[START OF Source data]
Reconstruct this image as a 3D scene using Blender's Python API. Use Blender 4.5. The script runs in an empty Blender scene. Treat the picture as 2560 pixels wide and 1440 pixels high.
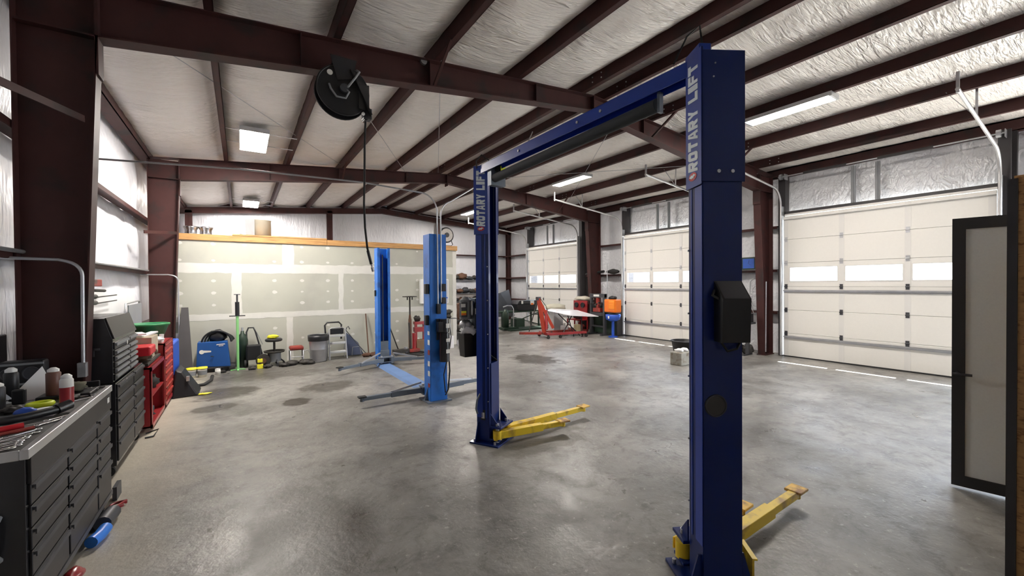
import bpy, bmesh, math, random
from mathutils import Vector, Matrix, noise
random.seed(7)
PI = math.pi
sc = bpy.context.scene
COL = sc.collection

# ------------------------------------------------------------------ camera
cam_d = bpy.data.cameras.new('camera'); cam = bpy.data.objects.new('camera', cam_d); COL.objects.link(cam)
sc.camera = cam
cam_d.sensor_width = 36; cam_d.lens = 36 * 1035.5 / 2560; cam_d.clip_start = .02; cam_d.clip_end = 300
yaw, pit, rol = math.radians(33.228), math.radians(-.639), math.radians(-.42)
fw = Vector((math.sin(yaw)*math.cos(pit), math.cos(yaw)*math.cos(pit), math.sin(pit)))
rt = Vector((math.cos(yaw), -math.sin(yaw), 0)); up = rt.cross(fw)
r2 = rt*math.cos(rol)+up*math.sin(rol); u2 = -rt*math.sin(rol)+up*math.cos(rol)
M = Matrix((r2, u2, -fw)).transposed().to_4x4(); M.translation = (0, 0, 1.9); cam.matrix_world = M
# ------------------------------------------------------------------ world, sun, exposure
sc.view_settings.view_transform = 'Standard'; sc.view_settings.look = 'None'
sc.view_settings.exposure = 1.6; sc.view_settings.gamma = 1; sc.view_settings.use_curve_mapping = False
w = bpy.data.worlds.new('sky'); sc.world = w; w.use_nodes = True
nt = w.node_tree; nt.nodes.clear()
bg = nt.nodes.new('ShaderNodeBackground'); wo = nt.nodes.new('ShaderNodeOutputWorld')
tc = nt.nodes.new('ShaderNodeTexCoord'); sp = nt.nodes.new('ShaderNodeSeparateXYZ'); cr = nt.nodes.new('ShaderNodeValToRGB')
cr.color_ramp.elements[0].position = .0; cr.color_ramp.elements[0].color = (.88, .94, 1, 1)
cr.color_ramp.elements[1].position = .7; cr.color_ramp.elements[1].color = (.55, .74, 1, 1)
nt.links.new(tc.outputs['Generated'], sp.inputs[0]); nt.links.new(sp.outputs['Z'], cr.inputs[0])
nt.links.new(cr.outputs[0], bg.inputs[0]); bg.inputs[1].default_value = 4.6
nt.links.new(bg.outputs[0], wo.inputs[0])
sd = bpy.data.lights.new('sun', 'SUN'); sd.energy = 22; sd.angle = math.radians(.6); sd.color = (1, .95, .86)
so = bpy.data.objects.new('sun', sd); COL.objects.link(so)
so.rotation_euler = Vector((.9, .12, 2.05)).to_track_quat('Z', 'Y').to_euler(); so.location = (20, 5, 12)
LAMP = 58.0
sc.cycles.max_bounces = 10; sc.cycles.diffuse_bounces = 6; sc.cycles.glossy_bounces = 4
sc.cycles.transparent_max_bounces = 12; sc.cycles.sample_clamp_indirect = 8
sc.cycles.use_denoising = True
sc.cycles.caustics_reflective = False; sc.cycles.caustics_refractive = False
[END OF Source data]
> **Work to complete**:
Every line should be retyped exactly, with the pictures omitted.

> **Right answer**:
Reconstruct this image as a 3D scene using Blender's Python API. Use Blender 4.5. The script runs in an empty Blender scene. Treat the picture as 2560 pixels wide and 1440 pixels high.
import bpy, bmesh, math, random
from mathutils import Vector, Matrix, noise
random.seed(7)
PI = math.pi
sc = bpy.context.scene
COL = sc.collection

# ------------------------------------------------------------------ camera
cam_d = bpy.data.cameras.new('camera'); cam = bpy.data.objects.new('camera', cam_d); COL.objects.link(cam)
sc.camera = cam
cam_d.sensor_width = 36; cam_d.lens = 36 * 1035.5 / 2560; cam_d.clip_start = .02; cam_d.clip_end = 300
yaw, pit, rol = math.radians(33.228), math.radians(-.639), math.radians(-.42)
fw = Vector((math.sin(yaw)*math.cos(pit), math.cos(yaw)*math.cos(pit), math.sin(pit)))
rt = Vector((math.cos(yaw), -math.sin(yaw), 0)); up = rt.cross(fw)
r2 = rt*math.cos(rol)+up*math.sin(rol); u2 = -rt*math.sin(rol)+up*math.cos(rol)
M = Matrix((r2, u2, -fw)).transposed().to_4x4(); M.translation = (0, 0, 1.9); cam.matrix_world = M
# ------------------------------------------------------------------ world, sun, exposure
sc.view_settings.view_transform = 'Standard'; sc.view_settings.look = 'None'
sc.view_settings.exposure = 1.6; sc.view_settings.gamma = 1; sc.view_settings.use_curve_mapping = False
w = bpy.data.worlds.new('sky'); sc.world = w; w.use_nodes = True
nt = w.node_tree; nt.nodes.clear()
bg = nt.nodes.new('ShaderNodeBackground'); wo = nt.nodes.new('ShaderNodeOutputWorld')
tc = nt.nodes.new('ShaderNodeTexCoord'); sp = nt.nodes.new('ShaderNodeSeparateXYZ'); cr = nt.nodes.new('ShaderNodeValToRGB')
cr.color_ramp.elements[0].position = .0; cr.color_ramp.elements[0].color = (.88, .94, 1, 1)
cr.color_ramp.elements[1].position = .7; cr.color_ramp.elements[1].color = (.55, .74, 1, 1)
nt.links.new(tc.outputs['Generated'], sp.inputs[0]); nt.links.new(sp.outputs['Z'], cr.inputs[0])
nt.links.new(cr.outputs[0], bg.inputs[0]); bg.inputs[1].default_value = 4.6
nt.links.new(bg.outputs[0], wo.inputs[0])
sd = bpy.data.lights.new('sun', 'SUN'); sd.energy = 22; sd.angle = math.radians(.6); sd.color = (1, .95, .86)
so = bpy.data.objects.new('sun', sd); COL.objects.link(so)
so.rotation_euler = Vector((.9, .12, 2.05)).to_track_quat('Z', 'Y').to_euler(); so.location = (20, 5, 12)
LAMP = 58.0
sc.cycles.max_bounces = 10; sc.cycles.diffuse_bounces = 6; sc.cycles.glossy_bounces = 4
sc.cycles.transparent_max_bounces = 12; sc.cycles.sample_clamp_indirect = 8
sc.cycles.use_denoising = True
sc.cycles.caustics_reflective = False; sc.cycles.caustics_refractive = False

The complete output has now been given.